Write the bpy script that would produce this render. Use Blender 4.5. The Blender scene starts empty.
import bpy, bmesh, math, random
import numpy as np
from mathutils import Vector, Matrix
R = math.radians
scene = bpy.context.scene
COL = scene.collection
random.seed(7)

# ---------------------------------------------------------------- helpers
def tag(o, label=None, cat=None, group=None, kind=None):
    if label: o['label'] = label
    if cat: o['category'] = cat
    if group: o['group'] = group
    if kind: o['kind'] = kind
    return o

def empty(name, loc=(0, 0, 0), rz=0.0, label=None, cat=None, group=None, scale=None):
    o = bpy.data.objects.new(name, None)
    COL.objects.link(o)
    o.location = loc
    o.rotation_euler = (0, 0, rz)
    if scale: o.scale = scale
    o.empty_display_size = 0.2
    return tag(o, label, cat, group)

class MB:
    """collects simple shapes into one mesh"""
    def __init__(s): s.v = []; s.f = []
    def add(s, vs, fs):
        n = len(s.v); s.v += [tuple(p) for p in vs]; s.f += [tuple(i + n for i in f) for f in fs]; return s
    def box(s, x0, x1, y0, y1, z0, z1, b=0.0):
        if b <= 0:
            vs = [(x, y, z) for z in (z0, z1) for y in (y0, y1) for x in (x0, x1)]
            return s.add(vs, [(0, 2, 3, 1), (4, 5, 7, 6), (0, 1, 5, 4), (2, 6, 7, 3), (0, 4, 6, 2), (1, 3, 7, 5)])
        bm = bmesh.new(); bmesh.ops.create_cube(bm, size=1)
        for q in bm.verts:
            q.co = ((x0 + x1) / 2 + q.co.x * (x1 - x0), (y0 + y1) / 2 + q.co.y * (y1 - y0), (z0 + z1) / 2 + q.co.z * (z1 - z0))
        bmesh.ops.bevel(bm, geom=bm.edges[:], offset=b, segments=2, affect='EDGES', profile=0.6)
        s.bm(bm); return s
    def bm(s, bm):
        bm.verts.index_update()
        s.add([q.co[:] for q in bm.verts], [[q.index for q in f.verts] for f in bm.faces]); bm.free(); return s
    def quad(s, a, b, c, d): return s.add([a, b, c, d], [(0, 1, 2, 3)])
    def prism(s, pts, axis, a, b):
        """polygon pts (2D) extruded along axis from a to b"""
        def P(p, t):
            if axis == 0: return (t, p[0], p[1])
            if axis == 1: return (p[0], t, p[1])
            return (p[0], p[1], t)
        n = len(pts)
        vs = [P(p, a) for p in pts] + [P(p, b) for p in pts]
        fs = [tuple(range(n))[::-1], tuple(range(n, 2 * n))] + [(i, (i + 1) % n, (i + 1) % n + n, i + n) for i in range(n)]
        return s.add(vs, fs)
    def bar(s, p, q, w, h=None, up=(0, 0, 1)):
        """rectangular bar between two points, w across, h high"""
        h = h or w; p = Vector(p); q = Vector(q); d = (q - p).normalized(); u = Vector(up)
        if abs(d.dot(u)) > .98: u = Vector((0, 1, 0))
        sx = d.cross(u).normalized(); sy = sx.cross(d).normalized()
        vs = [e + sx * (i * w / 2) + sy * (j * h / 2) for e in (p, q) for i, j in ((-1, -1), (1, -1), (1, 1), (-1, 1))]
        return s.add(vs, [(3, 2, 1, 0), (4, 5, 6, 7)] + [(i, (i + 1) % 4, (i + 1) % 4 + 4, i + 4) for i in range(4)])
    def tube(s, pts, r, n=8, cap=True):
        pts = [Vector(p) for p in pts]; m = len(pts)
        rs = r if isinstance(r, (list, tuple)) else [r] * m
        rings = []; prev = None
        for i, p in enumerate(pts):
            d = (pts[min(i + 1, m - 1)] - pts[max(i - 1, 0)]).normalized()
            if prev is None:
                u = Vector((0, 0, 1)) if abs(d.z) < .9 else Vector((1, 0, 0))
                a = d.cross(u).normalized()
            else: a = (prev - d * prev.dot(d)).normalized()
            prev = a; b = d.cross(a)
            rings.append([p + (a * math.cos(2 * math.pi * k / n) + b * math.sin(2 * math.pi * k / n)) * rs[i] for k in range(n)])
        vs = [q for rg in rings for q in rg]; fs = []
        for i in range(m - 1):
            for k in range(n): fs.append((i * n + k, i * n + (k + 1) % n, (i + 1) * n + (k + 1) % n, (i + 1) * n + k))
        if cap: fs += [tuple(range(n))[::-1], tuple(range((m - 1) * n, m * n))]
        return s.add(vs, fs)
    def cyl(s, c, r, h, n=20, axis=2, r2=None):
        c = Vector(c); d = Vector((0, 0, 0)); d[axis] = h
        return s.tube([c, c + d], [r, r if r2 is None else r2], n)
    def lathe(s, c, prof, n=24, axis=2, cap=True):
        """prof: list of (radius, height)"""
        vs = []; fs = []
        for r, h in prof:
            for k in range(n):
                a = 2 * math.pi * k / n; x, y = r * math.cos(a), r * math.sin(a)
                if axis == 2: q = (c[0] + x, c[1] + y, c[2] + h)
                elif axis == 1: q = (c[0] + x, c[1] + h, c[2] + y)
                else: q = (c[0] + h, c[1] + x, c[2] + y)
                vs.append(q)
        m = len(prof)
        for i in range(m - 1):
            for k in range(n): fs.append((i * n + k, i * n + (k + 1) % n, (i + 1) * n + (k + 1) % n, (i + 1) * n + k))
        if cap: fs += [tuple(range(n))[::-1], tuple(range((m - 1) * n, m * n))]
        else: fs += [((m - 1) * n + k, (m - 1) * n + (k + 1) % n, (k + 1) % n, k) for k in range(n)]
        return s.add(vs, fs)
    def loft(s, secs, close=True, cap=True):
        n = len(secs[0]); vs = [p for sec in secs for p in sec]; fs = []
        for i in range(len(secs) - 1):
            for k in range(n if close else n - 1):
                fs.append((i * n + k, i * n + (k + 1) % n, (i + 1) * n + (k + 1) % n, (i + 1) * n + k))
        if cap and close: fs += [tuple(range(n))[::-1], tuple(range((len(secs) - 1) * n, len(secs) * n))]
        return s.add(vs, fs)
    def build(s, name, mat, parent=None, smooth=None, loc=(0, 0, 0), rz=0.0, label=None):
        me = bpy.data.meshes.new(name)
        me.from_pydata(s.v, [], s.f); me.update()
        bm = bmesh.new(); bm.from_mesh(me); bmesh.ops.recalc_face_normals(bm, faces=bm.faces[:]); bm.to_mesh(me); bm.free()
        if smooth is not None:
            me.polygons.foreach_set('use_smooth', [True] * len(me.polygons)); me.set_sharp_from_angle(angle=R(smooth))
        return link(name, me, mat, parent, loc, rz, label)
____
- Exercise goal: Using the data above, restate word for word the lines from its opening line through the line that contains "random.seed(7)", and no more.

- Answer:
Write the bpy script that would produce this render. Use Blender 4.5. The Blender scene starts empty.
import bpy, bmesh, math, random
import numpy as np
from mathutils import Vector, Matrix
R = math.radians
scene = bpy.context.scene
COL = scene.collection
random.seed(7)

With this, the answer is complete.